President Lyndon B Johnson, the architect of “The Great Society” who signed the Civil Rights Act and sent in the troops to protect the integrationists, was also well-known for interrupting Mississippi Freedom Democratic Party member Fannie Lou Hamer’s historic speech at the 1964 Democratic National Convention and for his use of the n-word, even going so far (as rumor would have it) to call Martin Luther King, Jr. and other voters that name.

Why won’t white allies go all the way for full liberation of black and brown people? I asked Jess McIntosh of Emily’s List. “Because it is seen as a zero-sum game, so losing your advantage feels like oppression,” she said. Thus, McIntosh advocates for black women’s leadership, at all costs, because all other groups that have some semblance of privilege seem unwilling to surrender it. In many ways, white allies, like Atticus, have engaged in powerful, though imperfect, actions in support of black lives. But it’s complicated.

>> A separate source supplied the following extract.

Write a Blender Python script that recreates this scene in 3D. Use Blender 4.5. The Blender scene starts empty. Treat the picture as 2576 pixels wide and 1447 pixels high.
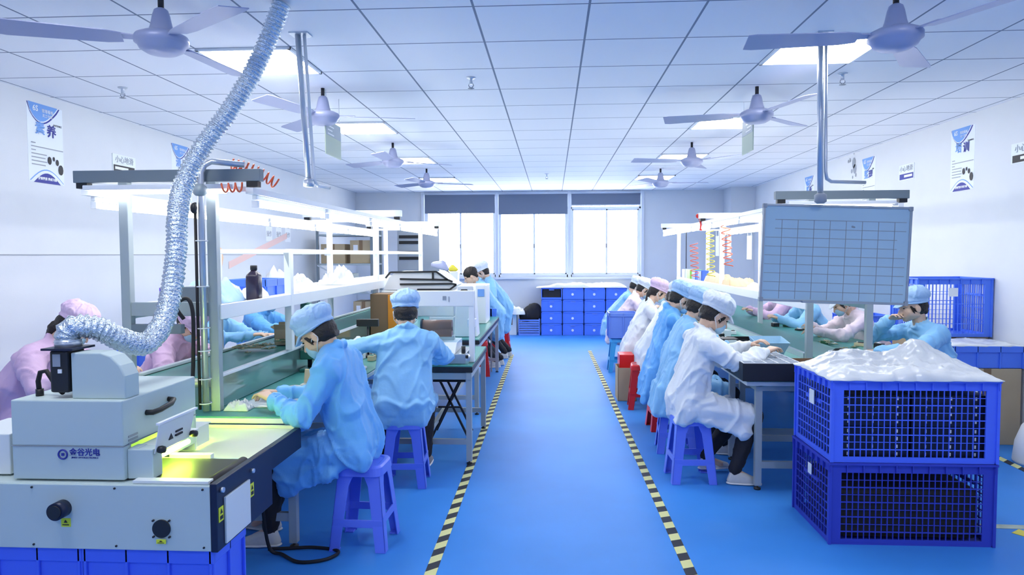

“Our culture makes no real demand of white allies,” attorney and political commentator Lizz Brown told me. “White allies can hide behind the myth of the fictional character of Atticus Finch that there is some white guy out there that is doing something perfectly on the issue of race and racism, which is simply not true.”

One big problem with white allies is that many of them seem reluctant to give up control of a movement meant to grant equality and autonomy to those for whom they are ostensibly working. As political analyst and pundit Zerlina Maxwell told me, “I think it’s because you don’t want to give up that last advantage. You’re willing to be a white ally, but you feel you must be in charge of even, say, the racial justice organization.”

But calling the shots is problematic without fully supporting the overall mission, particularly when white support for the cause can disappear at the slightest doubt about black narratives, especially around policing and the deconstruction of “the new Jim Crow,” as legal educator and author Michelle Alexander describes the prison-industrial complex. Then many white allies act as though they needed absolute proof before believing black peoples’ narratives. Think Trayvon Martin, Mike Brown or Renisha McBride.

Atticus Finch may seem like a contradiction. And as a fictional character, he may very well be one. But America is rife with hypocrisy over civil liberties and slavery, and white Americans must be willing to wrestle with the demons of white supremacy beyond and in the midst of nominal calls for equality.